Once upon a time, while wandering on the otherside of the Hedge I found myself hanging out with the God Who Has Antlers on His Head. Since nothing seemed to be happening, I decided to ask a question.
I asked “Sooooo … are you one individual god, not a god at all, are all gods one god, or are you some kind of archetype … or what?”
His response:
“It doesn’t matter”
So there you go.
It doesn’t fucking matter.
Not that we have that out of the way …
Bren is not a shamanic practitioner; he’s a Druid and Philosopher. He doesn’t know what his Totem is and I don’t know what his Totem is. He has a special fondness for rabbits, that’s all.
And yes, he eats rabbit. Last week was not the first time either.
In some Traditions, it’s totally against the rules to eat your Totem. Bren knows this. He has worked with First Nations Elders off and on for many years. Not as a spiritual student, but as a guy working for the government and such learning their customs and values in order to beat the white guys in charge over the head with the proper ethics of dealing with the First Nations people. But he knows a heck of a lot about First Nations culture, customs and spirituality.
When I joked to him about eating his “Totem” the first thing he mentioned (not totally seriously) was that it’s against the rules in some Traditions to do so.
At which point I said “Yeah, but you’re white”
Bren and I are not First Nations. We are Celts and Anglo-Saxons by blood and culture at best (and Canadian of course)
The debate over whether white folks have Totems aside, there is a lot of good evidence that animals had some major sacred importance to white people once upon a time. The horse for example was associated with some heavy hitting goddesses, with the land itself, and with sovereignty.
But white folks being white folks, we’ve always done things a little differently than other cultures. We don’t treat scared horses like sacred cows in India, or Totems you can’t eat.
Here’s an interesting ancient Celtic practice:
In order to be king, you must (in front of the whole tribe) have sex with a horse, then kill it, then butcher it, then eat some of it, and then cover yourself with its blood and guts and maybe even parade around in its still oozing hide.
Yep yep
So, even if Bren’s Totem is a rabbit, I don’t feel all that bad about serving it to him for dinner.

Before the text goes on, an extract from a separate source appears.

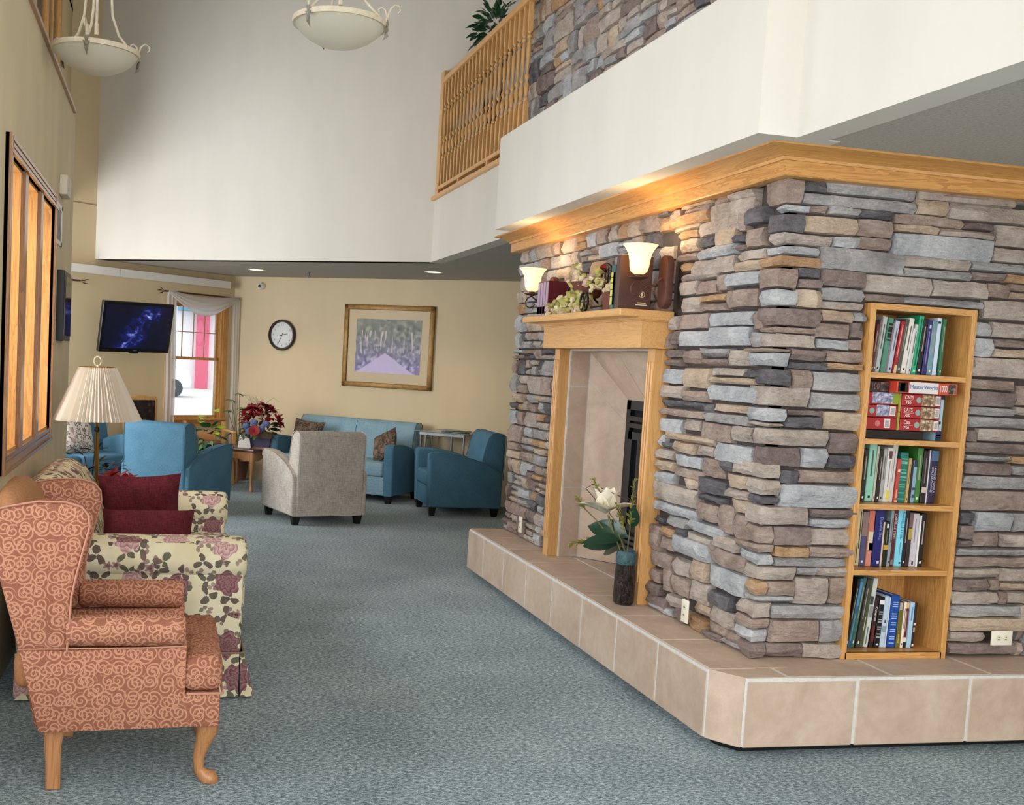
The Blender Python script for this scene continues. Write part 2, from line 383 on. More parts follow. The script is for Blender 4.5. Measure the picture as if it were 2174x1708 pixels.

Thanks for reading yet another nonsensical ramble.
Related posts:



Wow, this is an awesome post. Best part of this post:
“It doesn’t fucking matter.”
Well said
ps – Don’t be getting intimate with any rabbits now Dr. Brendan… lol.
This is not only ridiculous statement about “you must (in front of the whole tribe) have sex with a horse, then kill it, then butcher it…”. Where do you pick up such nonsense. What you are referring to is known as the Asvameda Ceremony which was widely practiced in the Indo European world & was noted by Giraldus Cambrensis as still being practiced as late as the 12th century. BUT it was mostly done symbolically. A white mare would be killed and as part of the inauguration ceremony a broth would be made from the flesh of the horse & the would be king would get into the broth, presumably after it cooled down. A similar practice was noted in India although simulated sexual relationship was practiced. The idea in the Asvameda is that the one to become king “marries” the most important member of the animal kingdom and in this way inter-relates with nature in a physical & ceremonially symbolic way.
Wow hunny, you take things waaaaay to seriously. This blog post was not a history lesson.
It was quite common in some cultures that an animal which was particularly sacred, and thereby taboo dietarily, would in those cultures have a particular day set aside for its own sacred religious feast, when eating of that exact beast was rather obligatory.
Pingback: Animal Spirit Guides & Totems
Pingback: Animal Spirits: Power Animals and Guides
Hugh,
What I read about the Vedic horse sacrifice was that the king’s eldest queen had to have sex with the horse, who was of course male and was already slaughtered and lying belly up when she did it.
This information is in Roberto Calasso’s Ka.